La race des Césars et la famille Flavienne.

Le sage Vespasien prit toutes les mesures nécessaires pour confirmer son élévation récente et peu assurée. Depuis un siècle, le serment militaire et la fidélité des troupes semblaient appartenir au nom et à la famille des Césars. Quoique cette famille ne se fût soutenue que par adoption, le peuple respectait toujours dans la personne de Néron le petit-fils de Germanicus et le successeur direct de l’empereur Auguste. Les prétoriens n’avaient abandonné qu’à regret la cause du tyran : cette désertion avait excité leurs remords[1]. La chute rapide de Galba, d’Othon, de Vitellius, apprit aux armées à regarder les empereurs comme leurs créatures et comme l’instrument de leur licence.
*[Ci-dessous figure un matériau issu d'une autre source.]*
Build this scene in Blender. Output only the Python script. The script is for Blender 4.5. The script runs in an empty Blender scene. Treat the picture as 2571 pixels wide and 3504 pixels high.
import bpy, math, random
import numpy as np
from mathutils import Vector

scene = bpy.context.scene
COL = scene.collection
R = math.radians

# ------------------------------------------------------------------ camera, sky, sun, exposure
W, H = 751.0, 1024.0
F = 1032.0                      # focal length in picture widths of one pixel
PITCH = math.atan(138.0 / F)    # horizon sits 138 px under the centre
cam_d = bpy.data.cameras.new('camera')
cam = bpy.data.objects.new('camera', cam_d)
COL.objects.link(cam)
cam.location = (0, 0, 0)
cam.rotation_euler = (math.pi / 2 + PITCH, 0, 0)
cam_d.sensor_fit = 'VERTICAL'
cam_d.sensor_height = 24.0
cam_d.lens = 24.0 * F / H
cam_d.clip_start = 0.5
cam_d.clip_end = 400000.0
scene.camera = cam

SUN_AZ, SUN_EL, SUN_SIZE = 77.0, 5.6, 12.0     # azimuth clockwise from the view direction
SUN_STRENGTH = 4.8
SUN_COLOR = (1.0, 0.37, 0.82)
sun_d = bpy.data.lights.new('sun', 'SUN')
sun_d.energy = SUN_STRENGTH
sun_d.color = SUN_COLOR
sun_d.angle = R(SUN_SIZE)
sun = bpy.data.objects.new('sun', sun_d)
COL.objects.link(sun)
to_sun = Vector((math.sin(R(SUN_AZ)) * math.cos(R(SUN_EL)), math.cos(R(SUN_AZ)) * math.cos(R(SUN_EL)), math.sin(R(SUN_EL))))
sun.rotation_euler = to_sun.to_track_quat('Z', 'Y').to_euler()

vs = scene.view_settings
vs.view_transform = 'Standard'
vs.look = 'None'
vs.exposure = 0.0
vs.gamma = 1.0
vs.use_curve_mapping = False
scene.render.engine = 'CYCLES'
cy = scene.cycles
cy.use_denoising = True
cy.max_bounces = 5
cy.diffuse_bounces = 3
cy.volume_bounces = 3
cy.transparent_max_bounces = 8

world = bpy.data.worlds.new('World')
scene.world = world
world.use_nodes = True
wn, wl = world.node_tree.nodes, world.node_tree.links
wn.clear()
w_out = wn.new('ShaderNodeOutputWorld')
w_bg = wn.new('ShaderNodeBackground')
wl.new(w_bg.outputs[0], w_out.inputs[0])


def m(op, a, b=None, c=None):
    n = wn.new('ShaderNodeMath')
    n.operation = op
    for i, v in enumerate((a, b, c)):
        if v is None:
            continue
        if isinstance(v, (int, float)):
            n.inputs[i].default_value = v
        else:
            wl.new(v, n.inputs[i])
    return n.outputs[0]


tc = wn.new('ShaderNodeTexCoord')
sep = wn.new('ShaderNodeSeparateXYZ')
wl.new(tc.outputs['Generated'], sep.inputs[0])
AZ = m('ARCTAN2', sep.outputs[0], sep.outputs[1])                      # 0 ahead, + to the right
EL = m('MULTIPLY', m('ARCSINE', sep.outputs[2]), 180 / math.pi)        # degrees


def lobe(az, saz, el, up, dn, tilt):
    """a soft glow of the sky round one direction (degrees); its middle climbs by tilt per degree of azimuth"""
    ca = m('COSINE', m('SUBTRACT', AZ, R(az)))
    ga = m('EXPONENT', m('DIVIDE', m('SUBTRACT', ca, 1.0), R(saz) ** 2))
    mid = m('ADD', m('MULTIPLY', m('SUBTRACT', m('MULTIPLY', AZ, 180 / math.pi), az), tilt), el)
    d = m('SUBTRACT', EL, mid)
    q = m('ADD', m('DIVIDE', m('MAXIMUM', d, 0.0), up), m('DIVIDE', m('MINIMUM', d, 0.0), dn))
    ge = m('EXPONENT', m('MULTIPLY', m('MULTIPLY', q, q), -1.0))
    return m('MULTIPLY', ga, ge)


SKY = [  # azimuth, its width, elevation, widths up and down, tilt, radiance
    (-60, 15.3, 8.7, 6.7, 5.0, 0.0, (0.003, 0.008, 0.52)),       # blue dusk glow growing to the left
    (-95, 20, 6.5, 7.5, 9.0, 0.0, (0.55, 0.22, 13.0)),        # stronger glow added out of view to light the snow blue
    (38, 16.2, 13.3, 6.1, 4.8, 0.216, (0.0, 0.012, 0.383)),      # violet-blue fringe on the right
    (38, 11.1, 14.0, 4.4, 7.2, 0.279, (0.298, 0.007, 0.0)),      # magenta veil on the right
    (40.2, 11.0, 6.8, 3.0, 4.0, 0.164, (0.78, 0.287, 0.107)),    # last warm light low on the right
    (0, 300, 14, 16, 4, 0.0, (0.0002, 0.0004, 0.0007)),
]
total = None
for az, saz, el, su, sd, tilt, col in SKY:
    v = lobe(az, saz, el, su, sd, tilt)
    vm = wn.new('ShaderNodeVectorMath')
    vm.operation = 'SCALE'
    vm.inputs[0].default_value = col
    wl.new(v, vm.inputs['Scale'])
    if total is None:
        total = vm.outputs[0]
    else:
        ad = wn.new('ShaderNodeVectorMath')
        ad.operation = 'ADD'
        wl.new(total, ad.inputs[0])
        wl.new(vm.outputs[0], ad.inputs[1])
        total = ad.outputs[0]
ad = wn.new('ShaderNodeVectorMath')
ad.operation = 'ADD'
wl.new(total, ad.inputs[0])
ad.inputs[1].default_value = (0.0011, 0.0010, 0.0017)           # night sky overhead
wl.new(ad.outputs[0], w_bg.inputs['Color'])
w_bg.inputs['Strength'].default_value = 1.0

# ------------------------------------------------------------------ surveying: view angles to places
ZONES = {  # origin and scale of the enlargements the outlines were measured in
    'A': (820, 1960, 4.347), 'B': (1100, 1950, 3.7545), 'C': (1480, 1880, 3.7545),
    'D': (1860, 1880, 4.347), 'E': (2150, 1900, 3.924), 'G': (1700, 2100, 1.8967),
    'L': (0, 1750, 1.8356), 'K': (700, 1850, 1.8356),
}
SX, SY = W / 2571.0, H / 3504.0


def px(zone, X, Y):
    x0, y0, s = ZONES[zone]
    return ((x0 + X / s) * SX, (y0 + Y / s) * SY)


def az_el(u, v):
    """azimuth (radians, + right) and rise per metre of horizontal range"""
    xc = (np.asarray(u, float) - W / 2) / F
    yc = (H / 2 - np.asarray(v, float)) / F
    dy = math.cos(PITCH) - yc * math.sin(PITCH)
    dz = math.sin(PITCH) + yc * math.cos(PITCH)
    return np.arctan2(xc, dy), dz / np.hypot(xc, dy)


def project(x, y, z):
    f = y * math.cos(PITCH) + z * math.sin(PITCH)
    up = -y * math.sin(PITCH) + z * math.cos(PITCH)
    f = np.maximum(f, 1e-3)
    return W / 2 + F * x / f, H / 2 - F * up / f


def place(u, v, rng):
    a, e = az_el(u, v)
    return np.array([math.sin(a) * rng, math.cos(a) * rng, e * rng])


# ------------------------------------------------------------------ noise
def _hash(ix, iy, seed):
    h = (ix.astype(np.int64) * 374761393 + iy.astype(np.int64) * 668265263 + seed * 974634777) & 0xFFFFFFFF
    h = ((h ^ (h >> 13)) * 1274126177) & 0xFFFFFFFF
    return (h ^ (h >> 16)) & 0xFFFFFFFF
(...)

Vespasien, né dans l’obscurité, ne tirait aucun lustre de ses ancêtres : son aïeul avait été soldat, et son père possédait un emploi médiocre dans les fermes de l’état[2]. Le mérite de ce prince l’avait fait parvenir à l’empire dans un âge avancé : ses talens avaient plus de solidité que d’éclat, ses vertus même étaient obscurcies par une sordide parcimonie. Il importait donc à l’intérêt de ce monarque de s’associer un fils dont le caractère aimable et brillant pût détourner les regards du public de l’ob-

  1. Cette idée est souvent et fortement exprimée dans Tacite. Voyez Hist., I, 5, 16, II, 76.
  2. L’empereur Vespasien, avec son bon sens ordinaire, se moquait des généalogistes qui faisaient descendre sa famille de Flavius, fondateur de Réate (son pays natal), et l’un des compagnons d’Hercule. (Suétone, Vie de Vespasien, c. 12.)